◆明治安田生命J2リーグ ▽第7節 甲府1―0清水(1日・JITスタジアム)
清水エスパルスがゼ・リカルド監督(52)を解任する可能性が出てきた。敵地で甲府に0―1で敗れ、今季初の連敗で開幕から5分け2敗。昨年9月から続くリーグの勝ちなしは14に伸びてクラブワーストを更新した。試合後、大熊清GM(58)は「(現体制を)検証しなくてはいけない」と解任を否定しなかった。
残酷なコントラストだった。終了のホイッスルが響くと、清水・リカルド監督がうつむく背後で、昨季まで同僚だった甲府・篠田善之監督(51)が派手なガッツポーズを繰り出していた。またしても負の連鎖を止められず、敵地まで駆けつけたサポーターから大ブーイングと罵声が飛ぶ。指揮官は「(ファンに)何とか恩返ししたいと思っているが、心苦しい」と漏らした。
突きつけられた現実はあまりに厳しい。開幕から5分け2敗。昨季のJ1得点王や元日本代表FWを擁しながら、無得点はこの日で4度目だ。「押し込む作業を続けないと」と反省を口にしたリカルド監督だが、自陣に引いてブロックを固める相手に苦戦する傾向は改善されていない。

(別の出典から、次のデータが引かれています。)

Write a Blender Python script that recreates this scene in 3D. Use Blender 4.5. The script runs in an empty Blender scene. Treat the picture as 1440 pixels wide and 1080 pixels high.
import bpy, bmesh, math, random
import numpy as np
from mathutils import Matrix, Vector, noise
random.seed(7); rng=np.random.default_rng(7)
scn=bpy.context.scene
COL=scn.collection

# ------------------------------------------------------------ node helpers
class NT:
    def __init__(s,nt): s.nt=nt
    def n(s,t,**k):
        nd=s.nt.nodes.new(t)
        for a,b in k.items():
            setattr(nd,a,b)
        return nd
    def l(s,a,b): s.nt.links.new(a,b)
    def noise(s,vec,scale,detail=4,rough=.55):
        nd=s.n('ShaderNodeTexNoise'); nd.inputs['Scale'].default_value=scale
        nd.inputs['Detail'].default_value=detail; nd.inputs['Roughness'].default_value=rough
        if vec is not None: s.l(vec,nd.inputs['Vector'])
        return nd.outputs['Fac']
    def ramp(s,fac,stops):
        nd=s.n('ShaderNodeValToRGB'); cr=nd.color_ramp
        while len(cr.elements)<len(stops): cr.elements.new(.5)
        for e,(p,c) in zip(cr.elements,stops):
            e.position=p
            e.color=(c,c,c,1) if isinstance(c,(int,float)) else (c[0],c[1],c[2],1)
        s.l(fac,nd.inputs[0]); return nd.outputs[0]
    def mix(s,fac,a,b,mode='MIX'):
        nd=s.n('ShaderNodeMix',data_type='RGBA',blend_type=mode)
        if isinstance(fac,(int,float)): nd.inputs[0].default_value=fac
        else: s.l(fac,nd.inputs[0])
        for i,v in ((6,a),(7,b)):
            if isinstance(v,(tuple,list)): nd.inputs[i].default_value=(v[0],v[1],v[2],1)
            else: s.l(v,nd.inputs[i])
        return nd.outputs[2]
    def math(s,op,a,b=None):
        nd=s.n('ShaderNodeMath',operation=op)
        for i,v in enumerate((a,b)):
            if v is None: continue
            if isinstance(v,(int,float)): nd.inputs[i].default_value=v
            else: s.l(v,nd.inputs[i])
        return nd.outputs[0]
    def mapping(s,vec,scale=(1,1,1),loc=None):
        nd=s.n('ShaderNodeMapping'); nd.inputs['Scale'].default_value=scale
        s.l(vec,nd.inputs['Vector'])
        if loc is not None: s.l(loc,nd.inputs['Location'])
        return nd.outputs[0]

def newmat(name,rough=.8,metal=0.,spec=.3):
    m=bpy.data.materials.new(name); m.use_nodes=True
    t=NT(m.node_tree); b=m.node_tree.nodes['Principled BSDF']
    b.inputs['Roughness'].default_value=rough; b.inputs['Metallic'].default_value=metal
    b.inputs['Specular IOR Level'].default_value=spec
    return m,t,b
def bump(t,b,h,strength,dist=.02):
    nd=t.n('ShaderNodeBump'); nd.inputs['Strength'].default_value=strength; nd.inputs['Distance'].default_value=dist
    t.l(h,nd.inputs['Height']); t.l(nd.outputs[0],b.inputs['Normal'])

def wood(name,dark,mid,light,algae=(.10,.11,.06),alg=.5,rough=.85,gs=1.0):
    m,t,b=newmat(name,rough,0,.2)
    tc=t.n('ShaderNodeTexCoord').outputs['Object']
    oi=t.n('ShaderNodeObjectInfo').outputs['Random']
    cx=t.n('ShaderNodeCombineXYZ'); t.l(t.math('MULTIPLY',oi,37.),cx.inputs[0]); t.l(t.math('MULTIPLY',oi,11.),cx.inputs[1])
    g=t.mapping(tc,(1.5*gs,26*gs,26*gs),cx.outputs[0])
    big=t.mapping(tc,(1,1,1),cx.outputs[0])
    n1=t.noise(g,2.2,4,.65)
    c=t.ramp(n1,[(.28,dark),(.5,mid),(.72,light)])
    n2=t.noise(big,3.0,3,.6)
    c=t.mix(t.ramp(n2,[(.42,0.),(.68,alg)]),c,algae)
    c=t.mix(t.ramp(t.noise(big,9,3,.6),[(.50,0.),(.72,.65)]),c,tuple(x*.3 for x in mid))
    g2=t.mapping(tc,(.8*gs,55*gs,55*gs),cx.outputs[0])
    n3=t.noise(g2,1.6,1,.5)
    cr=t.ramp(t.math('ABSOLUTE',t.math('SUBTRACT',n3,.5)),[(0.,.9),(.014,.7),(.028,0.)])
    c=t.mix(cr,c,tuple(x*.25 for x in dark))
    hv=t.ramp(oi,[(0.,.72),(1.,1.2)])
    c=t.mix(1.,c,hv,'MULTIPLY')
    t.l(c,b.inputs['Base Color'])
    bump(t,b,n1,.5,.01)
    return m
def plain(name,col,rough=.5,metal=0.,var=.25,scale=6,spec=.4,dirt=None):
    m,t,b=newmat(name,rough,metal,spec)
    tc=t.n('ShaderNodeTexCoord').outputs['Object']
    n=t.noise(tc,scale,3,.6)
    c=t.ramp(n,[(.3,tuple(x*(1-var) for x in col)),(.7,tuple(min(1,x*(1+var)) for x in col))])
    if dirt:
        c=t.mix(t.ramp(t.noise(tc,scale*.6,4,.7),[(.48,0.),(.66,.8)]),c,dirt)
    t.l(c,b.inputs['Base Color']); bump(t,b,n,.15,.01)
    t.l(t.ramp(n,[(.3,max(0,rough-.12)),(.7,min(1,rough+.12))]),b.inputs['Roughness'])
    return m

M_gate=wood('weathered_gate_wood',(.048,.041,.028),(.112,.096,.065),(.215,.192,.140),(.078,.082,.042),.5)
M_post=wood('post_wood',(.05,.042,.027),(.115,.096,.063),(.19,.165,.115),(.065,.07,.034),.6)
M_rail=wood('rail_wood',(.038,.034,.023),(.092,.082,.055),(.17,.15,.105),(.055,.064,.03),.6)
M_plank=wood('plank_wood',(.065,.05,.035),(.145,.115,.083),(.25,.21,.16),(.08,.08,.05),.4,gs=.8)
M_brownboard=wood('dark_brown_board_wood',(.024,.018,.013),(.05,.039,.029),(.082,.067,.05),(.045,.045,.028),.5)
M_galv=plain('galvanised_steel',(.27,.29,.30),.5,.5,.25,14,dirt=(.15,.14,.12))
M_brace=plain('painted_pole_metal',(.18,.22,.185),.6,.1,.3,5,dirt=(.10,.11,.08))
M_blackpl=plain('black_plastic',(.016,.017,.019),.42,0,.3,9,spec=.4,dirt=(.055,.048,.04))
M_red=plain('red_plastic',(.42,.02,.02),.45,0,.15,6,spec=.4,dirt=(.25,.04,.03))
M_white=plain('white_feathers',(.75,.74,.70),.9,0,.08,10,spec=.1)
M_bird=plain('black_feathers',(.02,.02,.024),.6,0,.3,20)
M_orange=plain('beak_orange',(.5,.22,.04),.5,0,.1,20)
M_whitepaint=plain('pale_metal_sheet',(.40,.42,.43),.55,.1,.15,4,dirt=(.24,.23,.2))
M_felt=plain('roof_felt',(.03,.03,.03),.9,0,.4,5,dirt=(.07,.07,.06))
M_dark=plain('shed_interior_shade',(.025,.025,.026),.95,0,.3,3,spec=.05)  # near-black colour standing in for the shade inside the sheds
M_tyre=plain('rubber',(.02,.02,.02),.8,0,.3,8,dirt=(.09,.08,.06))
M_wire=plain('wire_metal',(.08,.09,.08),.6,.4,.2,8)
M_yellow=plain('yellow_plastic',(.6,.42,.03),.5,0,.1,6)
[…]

関係者によると、クラブは「試合数×2」の勝ち点を最低限のノルマに設定していた。判断のメドとしていた10試合まで残り3試合を仮に全勝しても14にとどまり、すでに達成は不可能な状況に陥っている。大熊GMは試合後、監督の去就について「検証しなくてはいけない」と続投を明言せず。「ピッチでの結果は大切」とも付け加え、指揮官と話し合いの場を持つ考えを明かした。
過去J2から昇格したチームが開幕から7試合目までに挙げた勝ち点の最少は7。現時点で5にとどまる清水が来季J1でプレーする可能性は限りなく0に近い。順位も1つ下がって19位となり、2日の栃木、水戸、徳島の勝敗次第では最下位転落の屈辱を味わうことになる。「(チームを)本来の位置に持っていくために続けていきます」と意気込むリカルド監督の言葉がむなしく響く。尻に火が付いたオレンジ軍団の迷走に、終わりは見えない。
(武藤 瑞基)
【プラスα】試合後、報道陣に囲まれた大熊GMは現体制の継続について、曖昧な言葉を残した。複数のJリーグ関係者の話を総合すると、リカルド監督が解任された場合、秋葉忠宏コーチ(47)の昇格を軸に、他のJクラブで指導経験がある外国人監督を複数リストアップしているという。
シーズン途中に監督交代となれば5年連続。そもそも昨季終盤7試合を勝ちなしで終えたリカルド体制の維持を決めたフロントの責任が問われるのは間違いない。1月の新体制会見で山室晋也社長(63)は「今年結果を出すことが一番の責任の取り方」と明言。大熊GMは「強い育成型クラブにしていくことが重要」と語っていたが、現状は育成どころかJ3降格の危機さえある。クラブ内からは「任命した人間の責任はどうなっているのか。これで次の監督も大熊GMが決めるのはおかしい」との声も漏れる。毎年のように繰り返される“お家騒動”に、いい加減終止符を打つべきだ。